The ones up top that have to know it’s a scam and keep perpetuating it? Yeah, I blame them a lot.
I think it depends on the job they have. If they’re just accepting a paycheck for going in and working on components of the game? I dunno. The game has been in development for over ten years, so there’s no such thing as being unaware of its true nature, and working on the product means you’re contributing to the scheme. On the other hand, keeping your head down and getting a paycheck for working on bedsheet physics or whatever probably isn’t that big a deal in the grand scheme. On the other other hand, I’m sure they’re getting well paid, and they know they’re being paid with dirty (or at least smudged) money taken from gullible whales.
But ad/PR guys? Community managers? Anybody who has a public-facing role (and that includes programmers who showcase their work in vlogs or whatever else) is absolutely and explicitly complicit in perpetuating the fraud. No question.
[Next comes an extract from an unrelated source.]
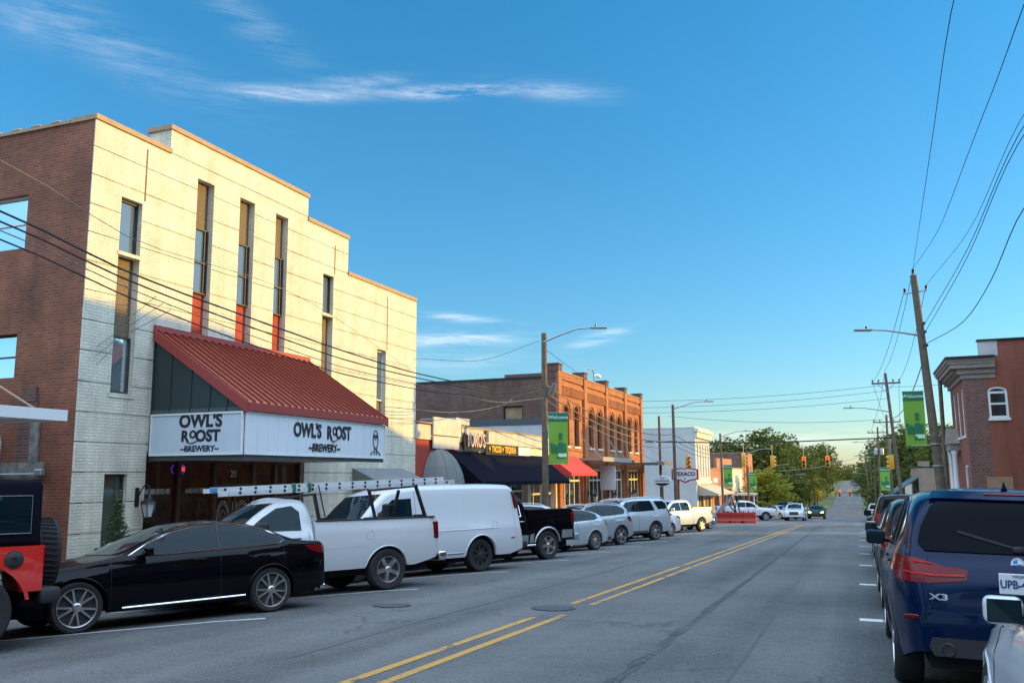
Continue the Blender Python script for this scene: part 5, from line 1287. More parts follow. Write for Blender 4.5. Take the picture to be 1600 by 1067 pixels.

I think “ad budget” means “bribes paid to gaming industry journalists to write articles”, and possibly “bribes paid to ‘users’ to hype the game on social media”. Maybe even “starting up ‘gaming journalism’ shell companies to write articles”.
They’re called “Influencers” these days.
I do find it astonishing that people keep investing money after all this time.
Can I ask a software question?
Assuming that a load of game code was written ten years ago - would it still be useful today?
A lot of it, yeah. Most of the improvements that are made with time to video games are just in the graphics rendering. Everything else could be kept as-is.
Of course, they’re also trying to reinvent the wheel with their graphics rendering, so…
This thread is just shy of being 7 years old. Star Citizen is just as close to release now as it was back then.
Oh, sure. World of Warcraft came out in 2004, and is still going. Bethesda Software released its first game using their Creation engine in 2011, and their current online game, Fallout '76 is still using it. The Creation engine itself was based on the Gamebryo engine, which was first used in a published game in 2001.
Obviously, these engines have undergone a ton of tweaks and upgrades, and there may be a bit of “Ship of Theseus” about it, but ten year old (or more) engines are not uncommon in the game industry.
As others said, decade-old code is not a problem in and of itself. But I suspect what you’re getting at here is: are the developers going to find themselves on a treadmill, where because they’ve tackled too much to finish quickly, they’re going to find that when they “finish”, they actually have to start all over again because the stuff they did 10 years ago is obsolete?
And that absolutely can happen. The classic case is Duke Nukem Forever, which was in development hell for >10 years, partly because they kept having to re-do parts that became out of date.
Some of that was graphics; textures and models that looked good a decade ago don’t look so great today. But some of it was actually code–because they didn’t have their own engine, and they kept switching to more modern engines (to keep up with graphics improvements, etc.) things like AI routines, game logic, etc. had to be rewritten. The code didn’t stop working exactly, but it just wasn’t applicable to the new engine.
Star Citizen has also gone through a couple of engine changes. So, probably they’ve had the same issue to some extent, where the early code had to be tossed because it was for a different engine. I don’t think we know enough about their internal development practices to be sure, though.
Post #207, nearly six years ago:
I almost forgot about this. We’re now very close to the 10-year anniversary of the Kickstarter!
When I tried it last year on a free weekend, performance was terrible on a 3080. Unplayable in parts.
More importantly, though, there didn’t seem to be a game there.
Plus, there’s a lot more to a game than the engine. Most games just license an already-developed engine from some other company, and most of what makes the difference between a good game and a bad game (or in this case, “no game there”) isn’t in the engine.
I’m surprised they haven’t announced that they’re migrating to their own custom engine yet; that would let them make even more lofty promises while buying at least another half a decade of “development” time.